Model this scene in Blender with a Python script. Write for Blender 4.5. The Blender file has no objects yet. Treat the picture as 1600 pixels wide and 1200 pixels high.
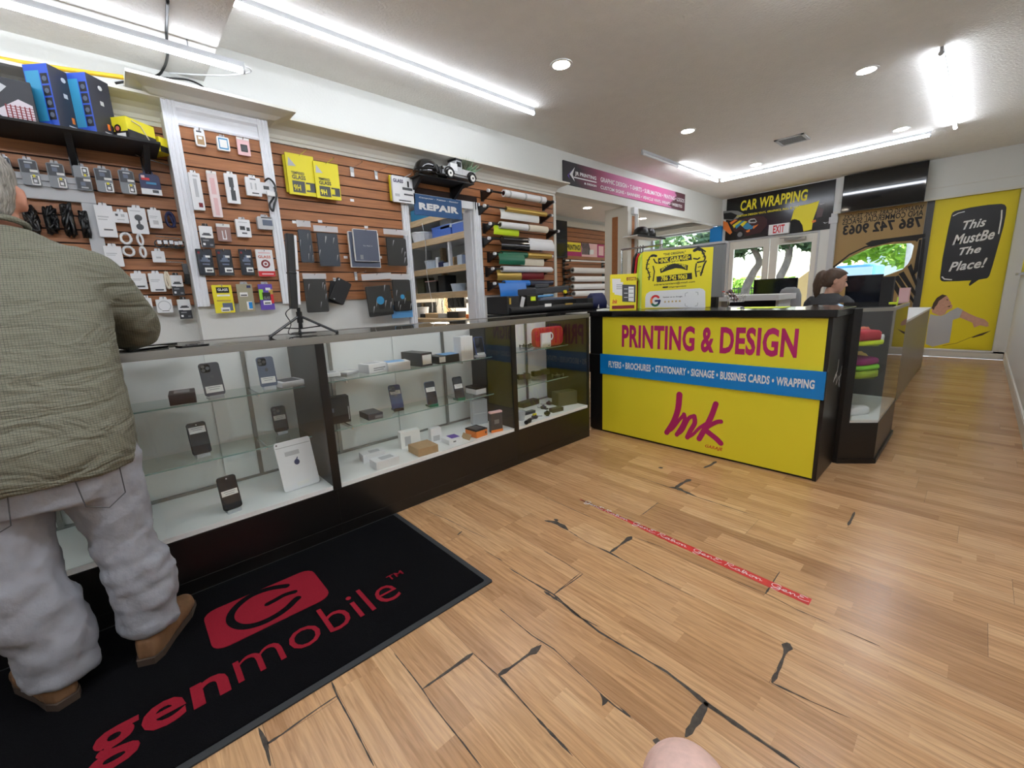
import bpy, bmesh, math, random
from math import pi, sin, cos, radians
from mathutils import Vector, Matrix
random.seed(7)
S = bpy.context.scene
COL = S.collection
# ---------------------------------------------------------------- camera, sky, sun, exposure
CAM = Vector((0, 0, 1.13)); FPX = 664.76
yaw, pit, rol = radians(47.6266), radians(-11.41612), radians(-2.32049)
FW = Vector((cos(yaw)*cos(pit), sin(yaw)*cos(pit), sin(pit)))
_r = Vector((sin(yaw), -cos(yaw), 0)); _u = _r.cross(FW)
RT = _r*cos(rol) + _u*sin(rol); UP = _u*cos(rol) - _r*sin(rol)
cd = bpy.data.cameras.new('camera'); cam = bpy.data.objects.new('camera', cd); COL.objects.link(cam)
cd.sensor_fit = 'HORIZONTAL'; cd.sensor_width = 36; cd.lens = FPX/1600*36; cd.clip_start = 0.02; cd.clip_end = 200
cam.matrix_world = Matrix(((RT.x, UP.x, -FW.x, CAM.x), (RT.y, UP.y, -FW.y, CAM.y), (RT.z, UP.z, -FW.z, CAM.z), (0, 0, 0, 1)))
S.camera = cam
w = bpy.data.worlds.new('sky'); S.world = w; w.use_nodes = True
nt = w.node_tree; nt.nodes.clear()
bg = nt.nodes.new('ShaderNodeBackground'); wo = nt.nodes.new('ShaderNodeOutputWorld')
sky = nt.nodes.new('ShaderNodeTexSky'); sky.sky_type = 'NISHITA'; sky.sun_disc = False
sky.sun_elevation = radians(50); sky.sun_rotation = radians(120); sky.air_density = 1.2; sky.dust_density = 1.0
nt.links.new(sky.outputs[0], bg.inputs[0]); bg.inputs[1].default_value = 0.55
nt.links.new(bg.outputs[0], wo.inputs[0])
sl = bpy.data.lights.new('sun', 'SUN'); sl.energy = 7.0; sl.angle = radians(1); sl.color = (1, .98, .94)
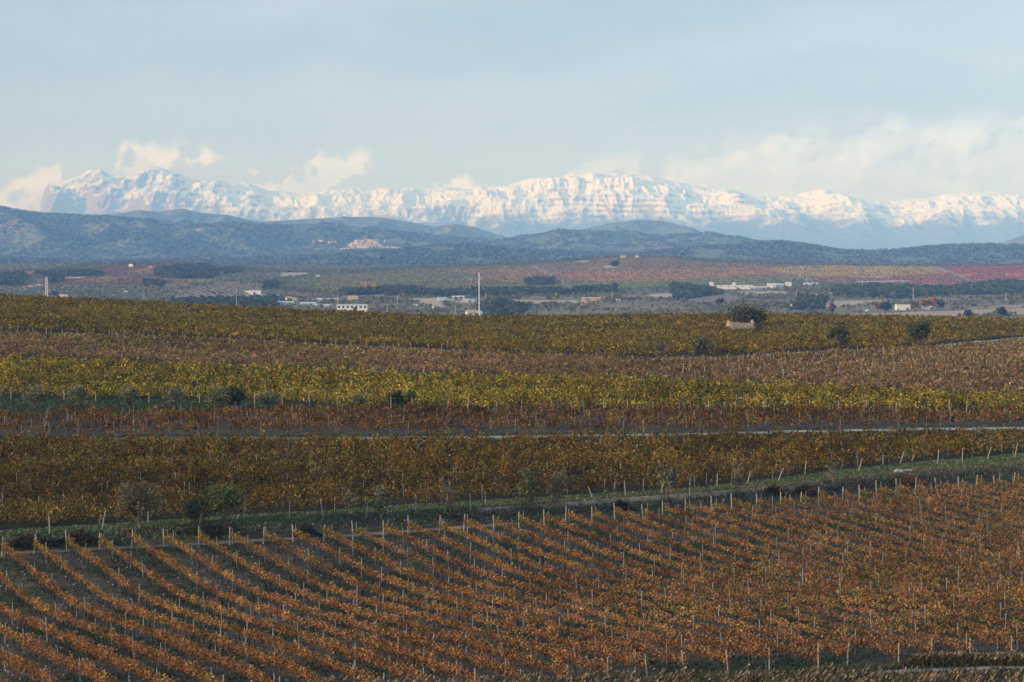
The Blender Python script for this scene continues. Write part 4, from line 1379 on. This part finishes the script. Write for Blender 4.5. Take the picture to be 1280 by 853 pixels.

• INSTRUCTIONS FOR THE TASK:
Read the data above and pull out each line that holds the string "from".

• TASK ANSWER:
from math import pi, sin, cos, radians
from mathutils import Vector, Matrix
The Blender Python script for this scene continues. Write part 4, from line 1379 on. This part finishes the script. Write for Blender 4.5. Take the picture to be 1280 by 853 pixels.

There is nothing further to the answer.